To Succeed, You Need Concentration Swami Kriyananda


    On every level of mental activity, concentration is the key to success. The student is taking an exam but is distracted by a popular song running through his head. The businessman trying to write an important contract is worried over an argument he’d had with his wife. The judge is distracted by a teenager appearing before him as he resembles his own son. Lack of concentration means inefficiency. But what is not generally known is that a concentrated mind succeeds not only because it can solve problems with greater dispatch, but also because problems have a way of somehow vanishing before its focussed energies, without even requiring to be solved.
    A concentrated mind often attracts opportunities for success that, to less focussed (and therefore less successful) individuals, appear to come by sheer luck. The one who concentrates receives inspiration and this may often be thought of as a divine favour by others.
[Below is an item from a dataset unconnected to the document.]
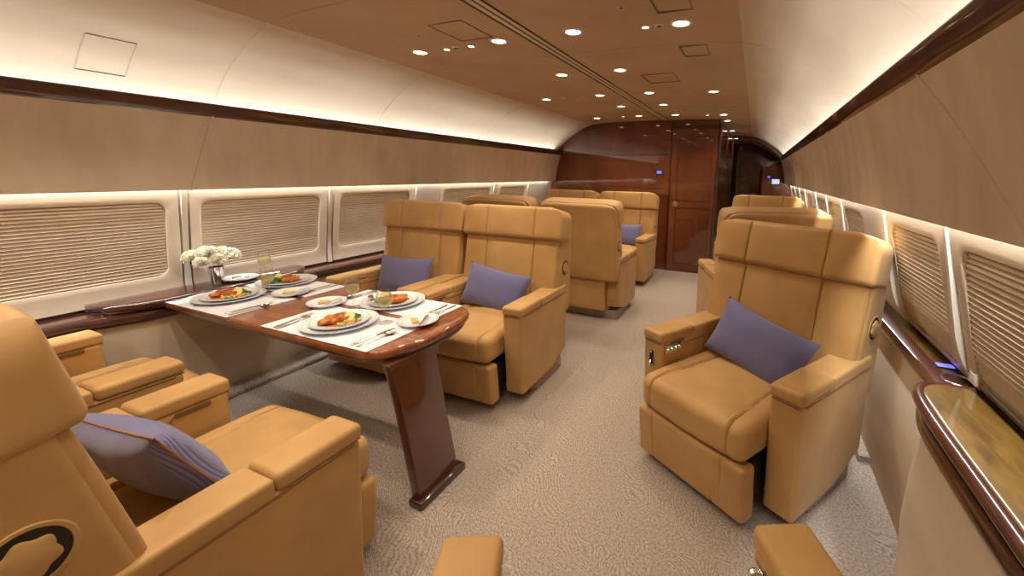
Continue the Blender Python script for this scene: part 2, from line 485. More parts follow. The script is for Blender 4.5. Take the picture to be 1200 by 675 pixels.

But such seeming “favours” are due simply to the power of concentration.
    Concentration awakens our powers and channels them, dissolving obstacles in our path, attracting opportunities, insights, and inspirations. In many ways, concentration is the single most important key to success. This is particularly true in yoga practice. The mind, in meditation, must be so perfectly still that not a ripple of thought enters it. God, the Subtlest Reality, cannot be perceived except in utter silence. Much of the teaching of yoga, therefore, centres on techniques designed especially for developing concentration.
    Ask, what is concentration? Concentration implies, first, an ability to release one’s mental and emotional energies from all other interests and involvements and, second, an ability to focus them on a single object or state of awareness.
    Concentration may assume various manifestations, from a dynamic outpouring of energy, to perfectly quiescent perceptions. In its higher stages, concentration becomes so deep that there is no longer any question of its remaining merely a practice: The yogi becomes so completely identified with the object of his concentration that he and it, as well as the act of concentration itself, become one. In this way, he can gain a far deeper understanding of it than would be possible by aloof scientific objectivity alone.
    In concentration on our own higher realities, identification with them becomes lasting. For in this case there is no other, more personal, reality to come back to. We are those realities. We are the infinite light, and love, and joy, and wisdom of God.
The most effective technique of concentration will therefore be one which both interiorises the mind and permits a gradual transition from technical practice to utter stillness. In that state, the senses become automatically stilled, permitting an undisturbed continuation of the concentrated state. Once the mind is so perfectly focussed, its concentrated power may be applied to any object one wishes.
    The techniques of concentration are like finger exercises on the piano, which enable one to play fluently but are no substitute for actual playing. Once your mind has become focussed and quiet, it is time to forego the practice of techniques, and offer your entire awareness calmly up to God. Concentration leads naturally to that state in which the will, no longer busily engaged in outward planning, can be uplifted in a pure act of becoming. Concentration, directed in this way, becomes ecstasy.